Wednesday, April 30, 2008

Click it Good!

Damn that “reply all” button. It has a way of turning every clickster into an amateur comedian and floods my inbox with groan-worthy puns and a raft of highly personal RSVPs that constitute TMI to the max. I think it is that everyone is so starved for attention and validation that they can’t help their itchy trigger finger when they see a long recipient list and the opportunity to memorialize their wit in the bowels of the Google servers until the second coming. Maybe they think that if there’s a William Morris agent hidden somewhere on one of these lists, a well-timed “your mom” joke will mean sweet release from their cubicle and the guy who smells like bad gouda sitting in the next cell over.
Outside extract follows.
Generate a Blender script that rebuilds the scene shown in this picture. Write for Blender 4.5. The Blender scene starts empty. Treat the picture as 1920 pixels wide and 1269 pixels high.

You should know at this point that I can already hear you fuss-budgets clicking your tongues and saying exasperatedly, “Why don’t you just delete them you lazy so-and-so?” My reasons are multi-fold. For one, I like to keep an archive of all my correspondence. If there’s ever a mass-tort litigation over the scheduling of a lunch meeting to discuss the schedule of meetings for the next three months, I want to have all of my ducks in a row. Besides, if I’m ticking off a list of e-mails to delete, I might accidentally get rid of the one with Giada’s Passion Fruit Mousse recipe and there’s nowhere else that I would possibly be able to find that again. Thirdly, why should I take more time and energy sifting through someone else’s e-diarrhea when that person couldn’t be bothered to distinguish between the button with one little arrow and the button with two little arrows?

This e-mail phenomenon has taught us that people cannot be made to shed their animal instincts just because they’ve started to walk upright. This is the major flaw in Darwin’s theory. If a hundred monkeys locked in a room can produce Shakespeare, why can’t people at least bother to spell out “lol” (which I doubt they’re really doing anyway) when they decide to broaden the radius of people disturbed by their self-absorbed attention grabbing beyond those within earshot? We could all take a lesson from the monkeys to form a nice heuristic for when it’s appropriate to use this powerful feature. If your message is not ten syllables with beats at 2, 4, 6, 8, and 10, keep it to yourself.

Notwithstanding a penchant for hyperbole, the reply-all abusers are not the drum majors in the parade of horribles that we’ve been discussing. They’re more like the baton twirlers…mildly irritating, totally useless participants in a larger spectacle that is a black mark on our civilization. Put differently, it’s the social engineering version of the law of large numbers. How many pointless megabytes of social desperation will it take to clog our information technology infrastructure? Send out an unflattering picture of Hillary with a shotgun and a 40 to a bunch of people and wait ten minutes. If you can resist the urge to take out a hammer and smash your own computer just to stop the dinging, you’ve got an iron will or a defective eardrum. The rest of us are going to have to re-learn how to make fire.